— Problem —
Retype all of the data. Every line must match exactly.

— Supplied information —

— START —

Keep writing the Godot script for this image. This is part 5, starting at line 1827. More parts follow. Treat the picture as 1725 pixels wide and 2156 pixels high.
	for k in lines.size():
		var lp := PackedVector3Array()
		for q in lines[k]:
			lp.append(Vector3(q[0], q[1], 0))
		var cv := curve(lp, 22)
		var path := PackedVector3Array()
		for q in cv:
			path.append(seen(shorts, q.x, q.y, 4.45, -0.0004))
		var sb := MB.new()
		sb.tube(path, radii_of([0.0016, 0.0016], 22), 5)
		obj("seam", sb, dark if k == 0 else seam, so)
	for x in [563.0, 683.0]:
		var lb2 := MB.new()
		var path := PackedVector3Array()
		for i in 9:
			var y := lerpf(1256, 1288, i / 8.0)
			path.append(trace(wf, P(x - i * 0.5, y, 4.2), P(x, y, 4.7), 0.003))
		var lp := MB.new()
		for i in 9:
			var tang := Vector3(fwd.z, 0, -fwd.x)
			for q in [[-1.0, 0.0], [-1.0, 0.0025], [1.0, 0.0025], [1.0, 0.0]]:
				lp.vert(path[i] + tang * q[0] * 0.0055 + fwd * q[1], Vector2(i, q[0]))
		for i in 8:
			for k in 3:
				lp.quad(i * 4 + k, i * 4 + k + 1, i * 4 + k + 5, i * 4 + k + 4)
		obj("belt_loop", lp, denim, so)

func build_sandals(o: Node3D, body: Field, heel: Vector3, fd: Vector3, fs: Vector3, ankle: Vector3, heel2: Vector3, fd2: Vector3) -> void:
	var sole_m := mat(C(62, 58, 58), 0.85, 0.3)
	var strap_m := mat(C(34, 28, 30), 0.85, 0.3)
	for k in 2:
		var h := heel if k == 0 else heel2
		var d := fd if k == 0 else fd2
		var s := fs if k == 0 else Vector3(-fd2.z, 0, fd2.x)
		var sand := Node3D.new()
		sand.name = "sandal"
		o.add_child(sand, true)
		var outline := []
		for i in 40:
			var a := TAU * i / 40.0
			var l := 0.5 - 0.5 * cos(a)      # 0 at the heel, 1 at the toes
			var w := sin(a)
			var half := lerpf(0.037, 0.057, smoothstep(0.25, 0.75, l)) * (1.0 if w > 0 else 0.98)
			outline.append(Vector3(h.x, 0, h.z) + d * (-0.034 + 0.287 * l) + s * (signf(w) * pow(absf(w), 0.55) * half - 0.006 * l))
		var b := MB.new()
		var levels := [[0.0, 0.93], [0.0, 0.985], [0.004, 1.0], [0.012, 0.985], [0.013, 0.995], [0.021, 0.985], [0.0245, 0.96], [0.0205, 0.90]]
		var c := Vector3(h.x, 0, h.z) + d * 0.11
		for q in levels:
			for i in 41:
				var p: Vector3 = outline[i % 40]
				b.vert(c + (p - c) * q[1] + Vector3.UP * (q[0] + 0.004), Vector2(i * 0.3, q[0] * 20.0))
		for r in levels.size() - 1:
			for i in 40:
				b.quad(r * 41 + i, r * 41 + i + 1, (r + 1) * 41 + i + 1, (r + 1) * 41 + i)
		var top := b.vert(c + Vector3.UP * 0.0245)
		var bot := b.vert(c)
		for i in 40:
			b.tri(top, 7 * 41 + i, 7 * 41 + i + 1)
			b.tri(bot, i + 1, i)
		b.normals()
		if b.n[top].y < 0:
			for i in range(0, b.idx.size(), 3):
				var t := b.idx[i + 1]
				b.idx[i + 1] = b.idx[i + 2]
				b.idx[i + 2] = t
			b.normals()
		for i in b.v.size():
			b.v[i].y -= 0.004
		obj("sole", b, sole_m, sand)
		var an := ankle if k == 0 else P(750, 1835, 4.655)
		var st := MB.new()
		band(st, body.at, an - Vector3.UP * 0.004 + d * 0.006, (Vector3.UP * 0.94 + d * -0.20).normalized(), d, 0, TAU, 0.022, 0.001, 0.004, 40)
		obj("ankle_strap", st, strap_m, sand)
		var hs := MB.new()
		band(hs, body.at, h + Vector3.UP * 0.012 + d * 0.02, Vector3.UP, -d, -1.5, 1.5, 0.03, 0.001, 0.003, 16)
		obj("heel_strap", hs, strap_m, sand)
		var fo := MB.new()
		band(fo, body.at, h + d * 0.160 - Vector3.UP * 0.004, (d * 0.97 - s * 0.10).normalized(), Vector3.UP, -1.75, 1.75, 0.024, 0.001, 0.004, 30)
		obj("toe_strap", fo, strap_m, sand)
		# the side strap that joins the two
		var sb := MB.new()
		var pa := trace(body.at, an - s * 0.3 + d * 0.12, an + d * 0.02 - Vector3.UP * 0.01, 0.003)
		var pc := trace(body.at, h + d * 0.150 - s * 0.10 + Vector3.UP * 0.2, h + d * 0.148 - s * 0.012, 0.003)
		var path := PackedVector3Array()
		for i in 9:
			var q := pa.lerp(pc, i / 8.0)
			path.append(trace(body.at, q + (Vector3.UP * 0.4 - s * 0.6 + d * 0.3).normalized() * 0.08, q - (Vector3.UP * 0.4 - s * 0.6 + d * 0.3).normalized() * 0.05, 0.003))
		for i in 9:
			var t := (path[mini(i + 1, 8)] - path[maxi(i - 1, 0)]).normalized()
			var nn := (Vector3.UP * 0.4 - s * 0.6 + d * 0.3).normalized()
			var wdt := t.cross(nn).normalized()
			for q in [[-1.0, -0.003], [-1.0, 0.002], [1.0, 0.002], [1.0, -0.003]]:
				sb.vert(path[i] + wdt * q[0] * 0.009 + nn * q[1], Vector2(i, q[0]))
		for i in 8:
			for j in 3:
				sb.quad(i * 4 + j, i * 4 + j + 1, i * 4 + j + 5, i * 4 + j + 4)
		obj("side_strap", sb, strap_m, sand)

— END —

— Result below —
Keep writing the Godot script for this image. This is part 5, starting at line 1827. More parts follow. Treat the picture as 1725 pixels wide and 2156 pixels high.
	for k in lines.size():
		var lp := PackedVector3Array()
		for q in lines[k]:
			lp.append(Vector3(q[0], q[1], 0))
		var cv := curve(lp, 22)
		var path := PackedVector3Array()
		for q in cv:
			path.append(seen(shorts, q.x, q.y, 4.45, -0.0004))
		var sb := MB.new()
		sb.tube(path, radii_of([0.0016, 0.0016], 22), 5)
		obj("seam", sb, dark if k == 0 else seam, so)
	for x in [563.0, 683.0]:
		var lb2 := MB.new()
		var path := PackedVector3Array()
		for i in 9:
			var y := lerpf(1256, 1288, i / 8.0)
			path.append(trace(wf, P(x - i * 0.5, y, 4.2), P(x, y, 4.7), 0.003))
		var lp := MB.new()
		for i in 9:
			var tang := Vector3(fwd.z, 0, -fwd.x)
			for q in [[-1.0, 0.0], [-1.0, 0.0025], [1.0, 0.0025], [1.0, 0.0]]:
				lp.vert(path[i] + tang * q[0] * 0.0055 + fwd * q[1], Vector2(i, q[0]))
		for i in 8:
			for k in 3:
				lp.quad(i * 4 + k, i * 4 + k + 1, i * 4 + k + 5, i * 4 + k + 4)
		obj("belt_loop", lp, denim, so)

func build_sandals(o: Node3D, body: Field, heel: Vector3, fd: Vector3, fs: Vector3, ankle: Vector3, heel2: Vector3, fd2: Vector3) -> void:
	var sole_m := mat(C(62, 58, 58), 0.85, 0.3)
	var strap_m := mat(C(34, 28, 30), 0.85, 0.3)
	for k in 2:
		var h := heel if k == 0 else heel2
		var d := fd if k == 0 else fd2
		var s := fs if k == 0 else Vector3(-fd2.z, 0, fd2.x)
		var sand := Node3D.new()
		sand.name = "sandal"
		o.add_child(sand, true)
		var outline := []
		for i in 40:
			var a := TAU * i / 40.0
			var l := 0.5 - 0.5 * cos(a)      # 0 at the heel, 1 at the toes
			var w := sin(a)
			var half := lerpf(0.037, 0.057, smoothstep(0.25, 0.75, l)) * (1.0 if w > 0 else 0.98)
			outline.append(Vector3(h.x, 0, h.z) + d * (-0.034 + 0.287 * l) + s * (signf(w) * pow(absf(w), 0.55) * half - 0.006 * l))
		var b := MB.new()
		var levels := [[0.0, 0.93], [0.0, 0.985], [0.004, 1.0], [0.012, 0.985], [0.013, 0.995], [0.021, 0.985], [0.0245, 0.96], [0.0205, 0.90]]
		var c := Vector3(h.x, 0, h.z) + d * 0.11
		for q in levels:
			for i in 41:
				var p: Vector3 = outline[i % 40]
				b.vert(c + (p - c) * q[1] + Vector3.UP * (q[0] + 0.004), Vector2(i * 0.3, q[0] * 20.0))
		for r in levels.size() - 1:
			for i in 40:
				b.quad(r * 41 + i, r * 41 + i + 1, (r + 1) * 41 + i + 1, (r + 1) * 41 + i)
		var top := b.vert(c + Vector3.UP * 0.0245)
		var bot := b.vert(c)
		for i in 40:
			b.tri(top, 7 * 41 + i, 7 * 41 + i + 1)
			b.tri(bot, i + 1, i)
		b.normals()
		if b.n[top].y < 0:
			for i in range(0, b.idx.size(), 3):
				var t := b.idx[i + 1]
				b.idx[i + 1] = b.idx[i + 2]
				b.idx[i + 2] = t
			b.normals()
		for i in b.v.size():
			b.v[i].y -= 0.004
		obj("sole", b, sole_m, sand)
		var an := ankle if k == 0 else P(750, 1835, 4.655)
		var st := MB.new()
		band(st, body.at, an - Vector3.UP * 0.004 + d * 0.006, (Vector3.UP * 0.94 + d * -0.20).normalized(), d, 0, TAU, 0.022, 0.001, 0.004, 40)
		obj("ankle_strap", st, strap_m, sand)
		var hs := MB.new()
		band(hs, body.at, h + Vector3.UP * 0.012 + d * 0.02, Vector3.UP, -d, -1.5, 1.5, 0.03, 0.001, 0.003, 16)
		obj("heel_strap", hs, strap_m, sand)
		var fo := MB.new()
		band(fo, body.at, h + d * 0.160 - Vector3.UP * 0.004, (d * 0.97 - s * 0.10).normalized(), Vector3.UP, -1.75, 1.75, 0.024, 0.001, 0.004, 30)
		obj("toe_strap", fo, strap_m, sand)
		# the side strap that joins the two
		var sb := MB.new()
		var pa := trace(body.at, an - s * 0.3 + d * 0.12, an + d * 0.02 - Vector3.UP * 0.01, 0.003)
		var pc := trace(body.at, h + d * 0.150 - s * 0.10 + Vector3.UP * 0.2, h + d * 0.148 - s * 0.012, 0.003)
		var path := PackedVector3Array()
		for i in 9:
			var q := pa.lerp(pc, i / 8.0)
			path.append(trace(body.at, q + (Vector3.UP * 0.4 - s * 0.6 + d * 0.3).normalized() * 0.08, q - (Vector3.UP * 0.4 - s * 0.6 + d * 0.3).normalized() * 0.05, 0.003))
		for i in 9:
			var t := (path[mini(i + 1, 8)] - path[maxi(i - 1, 0)]).normalized()
			var nn := (Vector3.UP * 0.4 - s * 0.6 + d * 0.3).normalized()
			var wdt := t.cross(nn).normalized()
			for q in [[-1.0, -0.003], [-1.0, 0.002], [1.0, 0.002], [1.0, -0.003]]:
				sb.vert(path[i] + wdt * q[0] * 0.009 + nn * q[1], Vector2(i, q[0]))
		for i in 8:
			for j in 3:
				sb.quad(i * 4 + j, i * 4 + j + 1, i * 4 + j + 5, i * 4 + j + 4)
		obj("side_strap", sb, strap_m, sand)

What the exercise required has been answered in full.